Buckley didn’t know for sure it was the heart attack call to their listeners that did it, but Bruce/Buckley morning show wound up that season as the highest rated show in the area.


"I looked at Gabby and said, ’You will do anything for ratings,’ " she recalled.


"He was just the nicest person. You never saw any radio ugliness, no gossip. He was kind of larger than life," she said. "I kind of rode his coattails."


Bruce left the radio business in 1997 when he bought A to Z Specialty Advertising. Show business and sales business must have overlapped to some degree because Buckley remembered many a day when the radio show was over, Bruce would hurry out the door to go hustle coozies.


"He just never slowed down. I’d say ’Should we plan for the show tomorrow?’ And he’d say ’We’re fine.’ "


Niceville City Manager Lannie Corbin hired Bruce one year to serve as the master of ceremonies for the city’s annual Mullet Festival. The one-time gig turned into a permanent post, and Corbin said he was sure Bruce had served as MC for at least 35 years.

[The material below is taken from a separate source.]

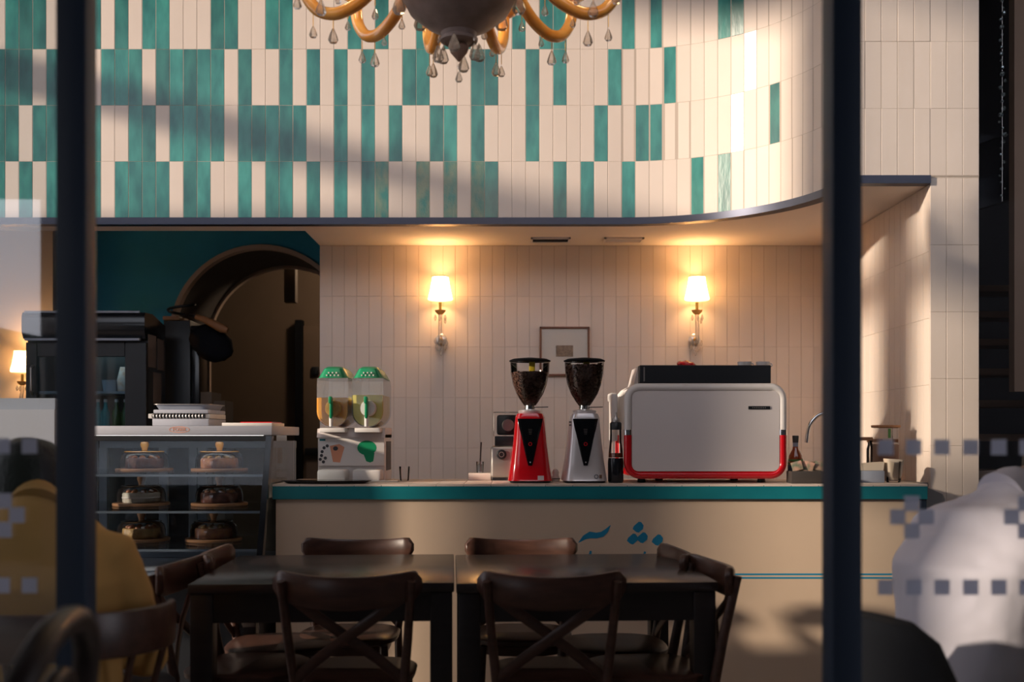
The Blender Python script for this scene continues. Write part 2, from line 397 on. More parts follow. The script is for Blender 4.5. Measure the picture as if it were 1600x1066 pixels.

"He was so good at it. Even when he left the radio station he would be our MC," Corbin said. "He had a unique voice and he was organized. Sometimes people get up there on stage and want to go on and on. Gabby had a very tactful way of getting people off the stage for the next act."


Buckley said Bruce’s death has "devastated" a close knit radio family.


"He was so positive, always fun," she said. "He never said an ill word about anybody, and he was pretty much a legend."